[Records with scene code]
※

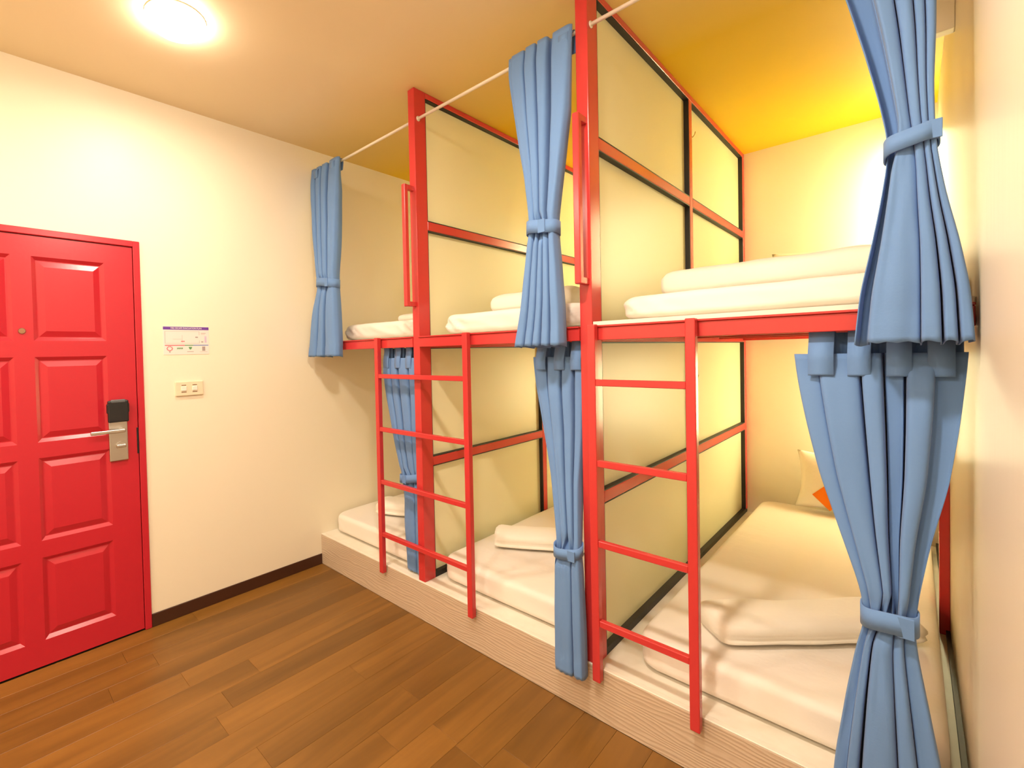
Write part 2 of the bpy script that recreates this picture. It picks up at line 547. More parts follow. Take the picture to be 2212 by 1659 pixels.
sw = empty('wall_switch', (0, -0.817, 1.25), label='cream double wall switch plate below the purple-headed notice', cat='switch')
sy0, sy1, sz0, sz1 = -0.890, -0.744, 1.212, 1.290
box('plate', M_CREAMPL, 0, 0.012, sy0, sy1, sz0, sz1, sw, 0.003, 2)
for cy_ in (-0.847, -0.790):
    box('rocker', M_WHITEPL, 0.011, 0.016, cy_-0.014, cy_+0.014, 1.239, 1.264, sw, 0.002)
    box('slot', M_BRASSD, 0.0115, 0.0125, cy_-0.012, cy_+0.012, 1.268, 1.272, sw)
    box('slot', M_BRASSD, 0.0115, 0.0125, cy_-0.013, cy_+0.013, 1.230, 1.234, sw)

# ------------------------------------------------------------------ ceiling lamps
def ceiling_lamp(x, y, label):
    t = empty('ceiling_light', (x, y, ZC), label=label, cat='lamp', group='ceiling lamps')
    bm = bmesh.new()
    add_lathe(bm, [(0.080, ZC), (0.112, ZC), (0.114, ZC-0.004), (0.108, ZC-0.009), (0.080, ZC-0.009)], (x, y))
    from_bm('trim_ring', bm, M_WHITEPL, t, True)
    bm = bmesh.new()
    add_lathe(bm, [(0.113, ZC-0.0092), (0.109, ZC-0.026), (0.090, ZC-0.042), (0.066, ZC-0.053), (0.035, ZC-0.058), (0.01, ZC-0.059)], (x, y))
    from_bm('diffuser', bm, M_LAMP, t, True)
    return t
ceiling_lamp(*LAMPS[0], 'glowing round lamp on the tan ceiling above the red door')
ceiling_lamp(*LAMPS[1], 'round ceiling lamp nearest the right wall, before the bunks')
ceiling_lamp(*LAMPS[2], 'round ceiling lamp near the front wall, on the door side')
ceiling_lamp(*LAMPS[3], 'round ceiling lamp near the front wall, on the right side')

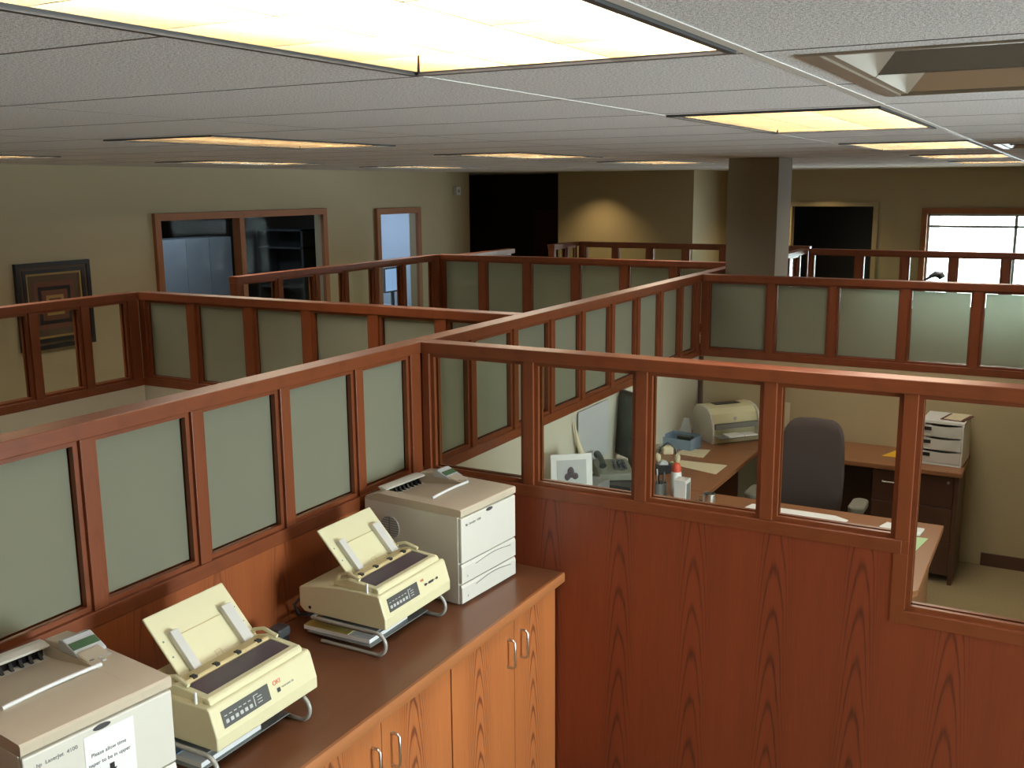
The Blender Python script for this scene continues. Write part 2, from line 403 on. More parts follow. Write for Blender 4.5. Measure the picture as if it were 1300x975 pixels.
names+=['grid light over the right side beyond the glass office','grid light at the right, before the back wall']
for (x,y),n in zip(fix_on,names):
    fixture(x,y,n)
def fixture_off(x,y,W,label):
    t=thing('ceiling_light',label,'ceiling light',(x+.605,y+W,Z))
    L,H=.605,.12
    mb=MB()
    for a,b,c,d in((-L,L,-W,-W+.01),(-L,L,W-.01,W),(-L,-L+.035,-W+.01,W-.01),(L-.035,L,-W+.01,W-.01)):mb.box(a,b,c,d,-.004,H)
    mb.box(-L,L,-W,W,H,H+.01);mb.build('housing',M['louveroff'],t)
    g=W-.012
    for k in range(2):
        c=-g/2 if k==0 else g/2
        n=10;hw=g/2-.004
        pr=[(c-hw+2*hw*i/n,.004+.085*math.sin(math.pi*i/n)**.7) for i in range(n+1)]
        pr+= [(p,q+.004) for p,q in pr[::-1]]
        MB().prism(pr,-L+.036,L-.036,'x').build('trough_reflector',M['louveroff' if k else 'louversky'],t,smooth=True)
        MB().cyl((-L+.04,c,.055),.016,2*L-.08,'x',12).build('lamp_tube',M['white'],t,smooth=True)
        MB().prism([(-L+.036,.0),(-L+.05,.0),(-L+.13,.08),(-L+.036,.08)],c-hw,c+hw,'y').build('end_reflector',M['louveroff'],t)
    return t
fixture_off(*fix_off[0],'unlit metal louvered light at the upper right ceiling edge')
fixture_off(*fix_off[1],'distant unlit light with white glints at the far right ceiling')
for i,(x,y,n) in enumerate(((-3.2,12.15,'recessed downlight washing the back wall beside the dark lobby'),(-1.1,13.45,'recessed downlight beside the column washing the back wall'),(-.55,13.5,'recessed downlight above the dark doorway'))):
    t=thing('downlight',n,'ceiling light',(x,y,Z))
    MB().lathe([(.075,-.003),(.06,-.003),(.055,-.0005),(.075,-.0005)],n=20).build('trim_ring',M['tbar'],t)
    ld=bpy.data.lights.new('downlight_lamp','SPOT');ld.energy=34;ld.color=(1,.72,.36);ld.spot_size=R(112);ld.spot_blend=.9;ld.shadow_soft_size=.05
    lo=bpy.data.objects.new('downlight_lamp',ld);COL.objects.link(lo);lo.location=(x,y,Z-.02)
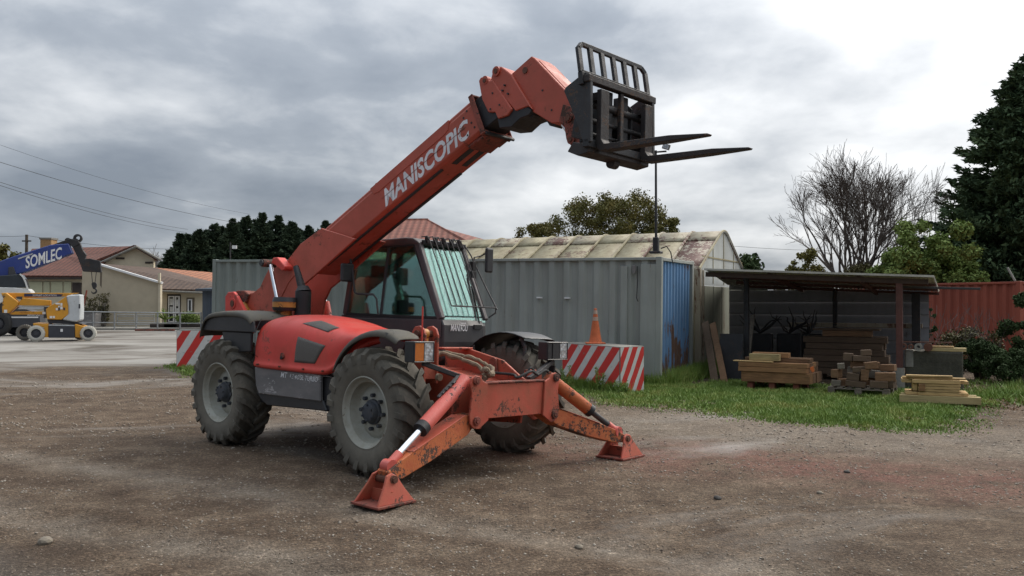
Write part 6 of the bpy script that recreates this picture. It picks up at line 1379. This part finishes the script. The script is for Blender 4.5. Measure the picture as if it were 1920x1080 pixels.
def wallq(b, pts, th=.25):                   # a thick wall slab from an outline seen at one distance
    y = pts[0][1]; b.prism([(p[0], p[2]) for p in pts], y, y + th, 1); return b
def pl_(pts, Y): return [tuple(AT(a, c, Y)) for a, c in pts]
# gabled house: red-brown roof, beige gable
hA = thing('gabled_house', 'beige house with a red-brown tiled roof and gable, behind the lean-to annex', 'house')
Yg = 66.0
gab = pl_([(188, 494), (256, 464), (288, 478), (288, 560), (188, 560)], Yg); b = MB(); gx = [p[0] for p in gab]
x0_, x1_ = AT(176, 500, Yg).x, AT(288, 480, Yg).x; apx, apz = AT(256, 464, Yg).x, AT(256, 464, Yg).z; ez = AT(188, 492, Yg).z; ez2 = AT(291, 482, Yg).z
b.prism([(x0_, 0), (x1_, 0), (x1_, ez2), (apx, apz), (x0_, ez - .2)], Yg, Yg + .3); b.build('gable_wall', 'render_cream', hA)
xl = AT(36, 500, Yg).x; rz1 = AT(150, 463.5, Yg).z
# long front slope falling towards the yard, ridge running left
b = MB(); p_r0 = (apx, Yg + .2, apz + .12); yb_ = Yg + 7
rl = AT(120, 464, Yg + 3)
b.add([(x0_ - .4, Yg - .3, AT(183, 497, Yg).z), (apx, Yg - .3, apz + .1), (apx - 4.5, Yg + 8, apz + .1), (x0_ - 4.4, Yg + 8, AT(183, 497, Yg).z)], [(0, 1, 2, 3)])
b.add([(apx, Yg - .3, apz + .1), (AT(300, 487, Yg).x, Yg - .3, AT(300, 487, Yg).z), (AT(300, 487, Yg).x - 4.5, Yg + 8, AT(300, 487, Yg).z), (apx - 4.5, Yg + 8, apz + .1)], [(0, 1, 2, 3)])
b.build('gable_roof', 'roof_red', hA, solid=.18)
b = MB(); zr = AT(150, 465, Yg + 4).z
b.add([(AT(36, 516, Yg - 2.5).x, Yg - 2.5, AT(36, 518, Yg - 2.5).z), (AT(158, 519, Yg - 2.5).x, Yg - 2.5, AT(158, 519, Yg - 2.5).z), (AT(196, 490, Yg - .4).x, Yg - .4, AT(196, 490, Yg - .4).z), (AT(254, 463, Yg + 4).x, Yg + 4, AT(254, 463, Yg + 4).z), (AT(60, 472, Yg + 4).x, Yg + 4, AT(60, 468, Yg + 4).z)], [(0, 1, 2, 3, 4)]); b.build('front_roof', 'roof_red', hA, solid=.15)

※

_Objective_.
Drop the images and repeat the data exactly.

_Output below_.
Write part 2 of the bpy script that recreates this picture. It picks up at line 547. More parts follow. Take the picture to be 2212 by 1659 pixels.
sw = empty('wall_switch', (0, -0.817, 1.25), label='cream double wall switch plate below the purple-headed notice', cat='switch')
sy0, sy1, sz0, sz1 = -0.890, -0.744, 1.212, 1.290
box('plate', M_CREAMPL, 0, 0.012, sy0, sy1, sz0, sz1, sw, 0.003, 2)
for cy_ in (-0.847, -0.790):
    box('rocker', M_WHITEPL, 0.011, 0.016, cy_-0.014, cy_+0.014, 1.239, 1.264, sw, 0.002)
    box('slot', M_BRASSD, 0.0115, 0.0125, cy_-0.012, cy_+0.012, 1.268, 1.272, sw)
    box('slot', M_BRASSD, 0.0115, 0.0125, cy_-0.013, cy_+0.013, 1.230, 1.234, sw)

# ------------------------------------------------------------------ ceiling lamps
def ceiling_lamp(x, y, label):
    t = empty('ceiling_light', (x, y, ZC), label=label, cat='lamp', group='ceiling lamps')
    bm = bmesh.new()
    add_lathe(bm, [(0.080, ZC), (0.112, ZC), (0.114, ZC-0.004), (0.108, ZC-0.009), (0.080, ZC-0.009)], (x, y))
    from_bm('trim_ring', bm, M_WHITEPL, t, True)
    bm = bmesh.new()
    add_lathe(bm, [(0.113, ZC-0.0092), (0.109, ZC-0.026), (0.090, ZC-0.042), (0.066, ZC-0.053), (0.035, ZC-0.058), (0.01, ZC-0.059)], (x, y))
    from_bm('diffuser', bm, M_LAMP, t, True)
    return t
ceiling_lamp(*LAMPS[0], 'glowing round lamp on the tan ceiling above the red door')
ceiling_lamp(*LAMPS[1], 'round ceiling lamp nearest the right wall, before the bunks')
ceiling_lamp(*LAMPS[2], 'round ceiling lamp near the front wall, on the door side')
ceiling_lamp(*LAMPS[3], 'round ceiling lamp near the front wall, on the right side')

The Blender Python script for this scene continues. Write part 2, from line 403 on. More parts follow. Write for Blender 4.5. Measure the picture as if it were 1300x975 pixels.
names+=['grid light over the right side beyond the glass office','grid light at the right, before the back wall']
for (x,y),n in zip(fix_on,names):
    fixture(x,y,n)
def fixture_off(x,y,W,label):
    t=thing('ceiling_light',label,'ceiling light',(x+.605,y+W,Z))
    L,H=.605,.12
    mb=MB()
    for a,b,c,d in((-L,L,-W,-W+.01),(-L,L,W-.01,W),(-L,-L+.035,-W+.01,W-.01),(L-.035,L,-W+.01,W-.01)):mb.box(a,b,c,d,-.004,H)
    mb.box(-L,L,-W,W,H,H+.01);mb.build('housing',M['louveroff'],t)
    g=W-.012
    for k in range(2):
        c=-g/2 if k==0 else g/2
        n=10;hw=g/2-.004
        pr=[(c-hw+2*hw*i/n,.004+.085*math.sin(math.pi*i/n)**.7) for i in range(n+1)]
        pr+= [(p,q+.004) for p,q in pr[::-1]]
        MB().prism(pr,-L+.036,L-.036,'x').build('trough_reflector',M['louveroff' if k else 'louversky'],t,smooth=True)
        MB().cyl((-L+.04,c,.055),.016,2*L-.08,'x',12).build('lamp_tube',M['white'],t,smooth=True)
        MB().prism([(-L+.036,.0),(-L+.05,.0),(-L+.13,.08),(-L+.036,.08)],c-hw,c+hw,'y').build('end_reflector',M['louveroff'],t)
    return t
fixture_off(*fix_off[0],'unlit metal louvered light at the upper right ceiling edge')
fixture_off(*fix_off[1],'distant unlit light with white glints at the far right ceiling')
for i,(x,y,n) in enumerate(((-3.2,12.15,'recessed downlight washing the back wall beside the dark lobby'),(-1.1,13.45,'recessed downlight beside the column washing the back wall'),(-.55,13.5,'recessed downlight above the dark doorway'))):
    t=thing('downlight',n,'ceiling light',(x,y,Z))
    MB().lathe([(.075,-.003),(.06,-.003),(.055,-.0005),(.075,-.0005)],n=20).build('trim_ring',M['tbar'],t)
    ld=bpy.data.lights.new('downlight_lamp','SPOT');ld.energy=34;ld.color=(1,.72,.36);ld.spot_size=R(112);ld.spot_blend=.9;ld.shadow_soft_size=.05
    lo=bpy.data.objects.new('downlight_lamp',ld);COL.objects.link(lo);lo.location=(x,y,Z-.02)
Write part 6 of the bpy script that recreates this picture. It picks up at line 1379. This part finishes the script. The script is for Blender 4.5. Measure the picture as if it were 1920x1080 pixels.
def wallq(b, pts, th=.25):                   # a thick wall slab from an outline seen at one distance
    y = pts[0][1]; b.prism([(p[0], p[2]) for p in pts], y, y + th, 1); return b
def pl_(pts, Y): return [tuple(AT(a, c, Y)) for a, c in pts]
# gabled house: red-brown roof, beige gable
hA = thing('gabled_house', 'beige house with a red-brown tiled roof and gable, behind the lean-to annex', 'house')
Yg = 66.0
gab = pl_([(188, 494), (256, 464), (288, 478), (288, 560), (188, 560)], Yg); b = MB(); gx = [p[0] for p in gab]
x0_, x1_ = AT(176, 500, Yg).x, AT(288, 480, Yg).x; apx, apz = AT(256, 464, Yg).x, AT(256, 464, Yg).z; ez = AT(188, 492, Yg).z; ez2 = AT(291, 482, Yg).z
b.prism([(x0_, 0), (x1_, 0), (x1_, ez2), (apx, apz), (x0_, ez - .2)], Yg, Yg + .3); b.build('gable_wall', 'render_cream', hA)
xl = AT(36, 500, Yg).x; rz1 = AT(150, 463.5, Yg).z
# long front slope falling towards the yard, ridge running left
b = MB(); p_r0 = (apx, Yg + .2, apz + .12); yb_ = Yg + 7
rl = AT(120, 464, Yg + 3)
b.add([(x0_ - .4, Yg - .3, AT(183, 497, Yg).z), (apx, Yg - .3, apz + .1), (apx - 4.5, Yg + 8, apz + .1), (x0_ - 4.4, Yg + 8, AT(183, 497, Yg).z)], [(0, 1, 2, 3)])
b.add([(apx, Yg - .3, apz + .1), (AT(300, 487, Yg).x, Yg - .3, AT(300, 487, Yg).z), (AT(300, 487, Yg).x - 4.5, Yg + 8, AT(300, 487, Yg).z), (apx - 4.5, Yg + 8, apz + .1)], [(0, 1, 2, 3)])
b.build('gable_roof', 'roof_red', hA, solid=.18)
b = MB(); zr = AT(150, 465, Yg + 4).z
b.add([(AT(36, 516, Yg - 2.5).x, Yg - 2.5, AT(36, 518, Yg - 2.5).z), (AT(158, 519, Yg - 2.5).x, Yg - 2.5, AT(158, 519, Yg - 2.5).z), (AT(196, 490, Yg - .4).x, Yg - .4, AT(196, 490, Yg - .4).z), (AT(254, 463, Yg + 4).x, Yg + 4, AT(254, 463, Yg + 4).z), (AT(60, 472, Yg + 4).x, Yg + 4, AT(60, 468, Yg + 4).z)], [(0, 1, 2, 3, 4)]); b.build('front_roof', 'roof_red', hA, solid=.15)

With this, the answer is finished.